The Potter and the Clay
In the turmoil of the 2000 degree heat,
Richard Aerni creates his “quiet, harmonious” pottery
By Kathy Hovis-Younger
Richard Aerni wipes his brow as he reaches for the red hot brick and reveals the inside turmoil of a kiln burning at about 2000 degrees. The brick monster, spewing steam and flames from its edges, still has a few hours to go before it reaches its maximum temperature and bakes his clay creations to perfection.
Only a few weeks earlier, these pieces were mushy, malleable lumps of clay in his workshop-garage next door. “To be a potter you’ve got to be someone who likes to work in the mud, and also part chemist,” he says, his blue shorts and gray T-shirt revealing his animosity toward corporate life. He proudly shows off racks stacked to the ceiling in his pole barn with finished work.
The creations won’t be there long, says the East Bloomfield potter, who smiles when he says for the last three years he hasn’t been able to keep up with the demand. His life is pretty fine, he says. He sets his own schedule and is able to hang around home with his wife, April, a teacher at Nazareth College, and 5 year-old son Charley.
A vase of brilliant tall flowers graces the table in the family’s bright white kitchen, which Aerni frequents as the family chef. And pieces of his work, as well as the pottery of others, can be seen on the walls, in cupboards, on shelves. “This is a great lifestyle,” the 41 year old says. “I’m kind of a homebody and I like to be there to share in Charley’s life.”
Not to say that his occupation is not demanding. Aerni says he now works about 60 hours a week, as opposed to the 80-100 hour schedule he has been known to keep. He’ll often spend all day in his shop and pole barn until Charley gets home from school, then head out again to his shop after dinner, sometimes until the wee hours.
As he speaks, Charley runs in with a friend, then shimmies over to the stairs. “I got into this to get away from the corporate world, but this is really business,” he says. “You’ve got to have a good business sense.” Over the last few years, he has learned more about marketing, selling and networking, as well as which shows to visit and what kind of pieces seem to sell best. He’s also learned more about the art itself. And now the confidence of a businessman-artist-family guy shows through, even though his shorts and fingernails may contain bits of mushy clay.
Life wasn’t always so comfortable for Aerni, who moved to East Bloomfield in 1987 from Cincinnati when his wife was offered the Nazareth job. Trained as a geologist, he found few careers in the field worth pursuing. Instead, he made a living from various part-time jobs. He met April when he was living in a condemned Cincinnati building. She worked with the city planning department. “I lived in the slums, and she was trying to oversee their development” into something attractive, he said.

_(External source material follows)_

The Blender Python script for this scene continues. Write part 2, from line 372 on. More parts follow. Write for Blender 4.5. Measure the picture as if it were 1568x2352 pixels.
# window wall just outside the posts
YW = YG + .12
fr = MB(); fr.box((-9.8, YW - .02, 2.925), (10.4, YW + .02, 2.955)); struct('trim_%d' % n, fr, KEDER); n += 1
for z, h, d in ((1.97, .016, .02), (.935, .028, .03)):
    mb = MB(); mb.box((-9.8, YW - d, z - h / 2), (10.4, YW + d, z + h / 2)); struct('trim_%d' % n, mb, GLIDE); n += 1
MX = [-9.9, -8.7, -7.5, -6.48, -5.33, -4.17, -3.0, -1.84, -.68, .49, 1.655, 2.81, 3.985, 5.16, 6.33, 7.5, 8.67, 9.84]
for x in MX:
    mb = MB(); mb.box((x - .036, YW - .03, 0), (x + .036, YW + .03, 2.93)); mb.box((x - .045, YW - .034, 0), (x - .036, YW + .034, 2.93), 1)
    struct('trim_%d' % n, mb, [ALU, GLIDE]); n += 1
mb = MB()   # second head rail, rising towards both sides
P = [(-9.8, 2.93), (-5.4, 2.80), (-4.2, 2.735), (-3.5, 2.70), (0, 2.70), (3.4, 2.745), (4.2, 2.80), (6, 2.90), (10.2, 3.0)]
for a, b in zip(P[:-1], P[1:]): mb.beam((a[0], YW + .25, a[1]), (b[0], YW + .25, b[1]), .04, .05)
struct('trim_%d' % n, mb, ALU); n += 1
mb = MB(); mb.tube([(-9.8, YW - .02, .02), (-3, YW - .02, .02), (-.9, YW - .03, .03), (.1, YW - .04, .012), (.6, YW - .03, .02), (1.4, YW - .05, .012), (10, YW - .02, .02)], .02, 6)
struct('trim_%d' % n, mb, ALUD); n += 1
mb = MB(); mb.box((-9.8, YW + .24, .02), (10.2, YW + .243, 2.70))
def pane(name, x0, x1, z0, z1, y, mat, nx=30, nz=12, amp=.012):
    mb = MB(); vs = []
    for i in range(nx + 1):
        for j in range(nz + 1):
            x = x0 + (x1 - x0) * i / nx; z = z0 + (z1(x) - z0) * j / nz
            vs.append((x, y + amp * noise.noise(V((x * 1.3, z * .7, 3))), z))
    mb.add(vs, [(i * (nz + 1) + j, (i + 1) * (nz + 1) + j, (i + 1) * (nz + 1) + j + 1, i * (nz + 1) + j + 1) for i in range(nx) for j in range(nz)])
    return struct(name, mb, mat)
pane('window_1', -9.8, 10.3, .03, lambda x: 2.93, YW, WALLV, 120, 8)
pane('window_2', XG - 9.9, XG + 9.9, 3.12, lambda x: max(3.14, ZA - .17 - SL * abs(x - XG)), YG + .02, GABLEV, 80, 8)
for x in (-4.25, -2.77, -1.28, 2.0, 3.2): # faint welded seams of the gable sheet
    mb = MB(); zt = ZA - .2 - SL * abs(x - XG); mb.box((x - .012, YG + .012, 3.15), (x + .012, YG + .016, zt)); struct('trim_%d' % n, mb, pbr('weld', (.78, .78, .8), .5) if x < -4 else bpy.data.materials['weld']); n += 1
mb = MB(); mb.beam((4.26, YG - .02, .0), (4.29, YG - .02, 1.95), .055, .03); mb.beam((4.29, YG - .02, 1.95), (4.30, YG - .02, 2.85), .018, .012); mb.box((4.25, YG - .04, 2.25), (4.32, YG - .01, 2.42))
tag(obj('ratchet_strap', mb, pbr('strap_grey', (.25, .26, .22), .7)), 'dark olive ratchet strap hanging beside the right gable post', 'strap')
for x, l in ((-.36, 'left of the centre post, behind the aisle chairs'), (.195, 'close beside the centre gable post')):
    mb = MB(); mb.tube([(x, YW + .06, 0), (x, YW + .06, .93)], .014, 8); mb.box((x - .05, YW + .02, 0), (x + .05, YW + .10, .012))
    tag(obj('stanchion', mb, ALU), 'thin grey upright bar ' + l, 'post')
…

After taking one six-session class in pottery, he fell in love with the art, but hasn’t had any other formal training. “Everything else I’ve learned from other people, from books or from my own mistakes,” he says. In 1978, working during the day and making pottery at night, Aerni came to the realization he had to pursue his craft full time to see if he could make it.
When he had saved enough money to live for a year, he gave up his day jobs and committed his hours to his art. “I decided if I didn’t make it by the end of the year,” then he would quit. But he made it, opened a studio with a partner and pottery has been his full-time pursuit ever since. Calling himself a traditional potter, Aerni says his work is influenced by Oriental potters and the classic shapes they create.
His pieces are single-fired, unlike many potters who fire once, then glaze and fire again. Aerni makes his own glazes from wood ash, which he collects from neighbors and friends, rewarding them with a bowl, vase or other piece. He mixes the ash with various pigments—feldspar, copper, cobalt—then tosses the glaze on each pot before it is fired. The glaze melts and spreads over the pot, creating his signature design. As a result of the single firing, Aerni says he’s never exactly sure what each piece will look like until it emerges from the kiln.
His pieces are meant to be functional, as well as decorative, but “they’re not the kind of things that take over a room,” he says, preferring to describe his work as “quiet” and “harmonious.” One challenge is achieving a balance between doing large numbers of pots that sell well and venturing out with new designs. “I don’t have as much time to experiment as I might like,” he says, but he does introduce three to four new pieces each year.
Aerni’s fan club extends farther than the 60 shops and galleries he sells to and the people who buy his work at art shows, which, these days, he limits to one or two each year. His work has been recognized by the Smithsonian Institute, which included several of his pots in its permanent collection of American arts and crafts. And he’s won awards at art shows including Rochester’s Clothesline show and the Waterfront Arts Festival at Kershaw Park in Canandaigua.
And along with his art, Aerni says he finds satisfaction being a part of the East Bloomfield community. He is a member of the library board of trustees and is on the school restructuring committee. “I don’t want this to sound arrogant,” he says, one shoe resting on the rungs of a kitchen chair as he bows his head slightly, “but I’ve always done what I wanted to do. I always pursued the things that interested me.”
And, for now, one of those interests lies baking in a red-hot kiln, while the other two sit wondering what he’s planning for dinner tonight.